Tonight I watched a, to me, very interesting film by Alexander Sokurov, titled Russian Ark.
Being a rather odd human being, I have taken to burning some frankincense while watching some of these movies (Kronos and Samsara being other similar movies I’ve watched recently), which creates an odd mood. I like odd moods. They are different than even moods. (there is an inside joke here that I won’t bring outside).
The process is a bit interesting, too, and I think quite old: you light a charcoal briquet, put it on a special purpose burner, and put bits of frankincense resin on it, which creates a lot of smoke. Actually, as I think about the Greek Orthodox background of Russia–since whoever it was visited Constantinople–incense in a brazier is quite appropriate.
With regard to the movie, there are some truly marvelous dance sequences towards the end. Throughout, you get glimpses into how people lived hundreds of years ago. During the dance sequence, I was thinking of a home I visited in Colonial Williamsburg, which is more or less an open air museum dedicated to preserving a half dozen or so very old buildings. In that home, George Washington and others had been entertained, and the dancing frequently went on all night, and if memory serves, sometimes several days–with breaks of course.
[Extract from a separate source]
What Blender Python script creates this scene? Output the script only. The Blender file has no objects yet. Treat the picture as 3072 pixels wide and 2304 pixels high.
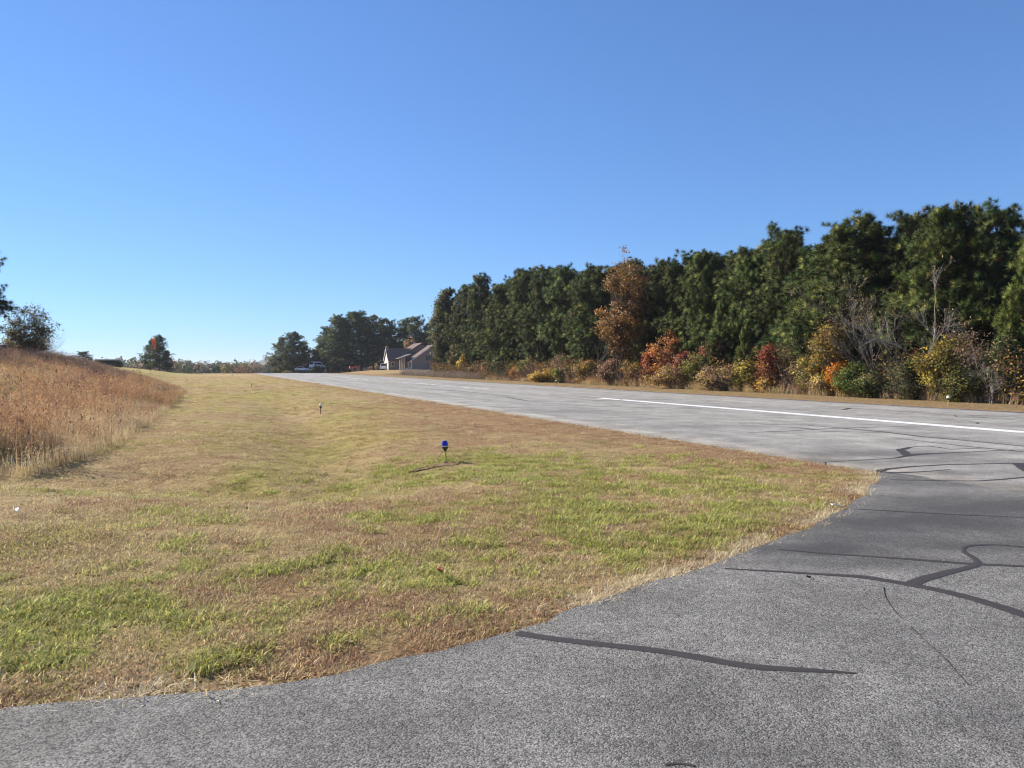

You see Anastasia, and Nicholas the Second, and you think of the very deep evil that focused on destroying joy, destroying innocent pleasure, rather than seeking to democratize and generalize it.
Communism is not about elevating human souls. It is not about happiness. It is not about utopia. It is about punishment. It is about rage. It is about bullying and creating fear.
Can you see Vladimir Ulyanov dancing serenely, smiling, in such a setting? No: he had death in his eyes.
One can certainly feel pity for the peasants, for the poor, for the undertrodden, while watching the elite in their pleasures. But you cannot build through destruction. Hate cannot forge love. Violence cannot forge an honest peace, not if fear is sustained.
Some time ago I listened to a series on Russian history, and the first Tsar to create a Duma, an assembly, which had any relevance at all was assassinated. Certainly, it was a Parliament roughly equal to the British Parliament in, say, 1500, as I recall, but it was progress. That progress halted and went into hard reverse when the Tsar was killed.
Nihilist is a Russian word, and was quite appropriate then. They damaged their own cause, stupidly, uselessly. They hurt–as Leftists ALWAYS do–the very people they claimed falsely to care about.
Anyway, something to add to your queue, if you want something different. I thought it very well done.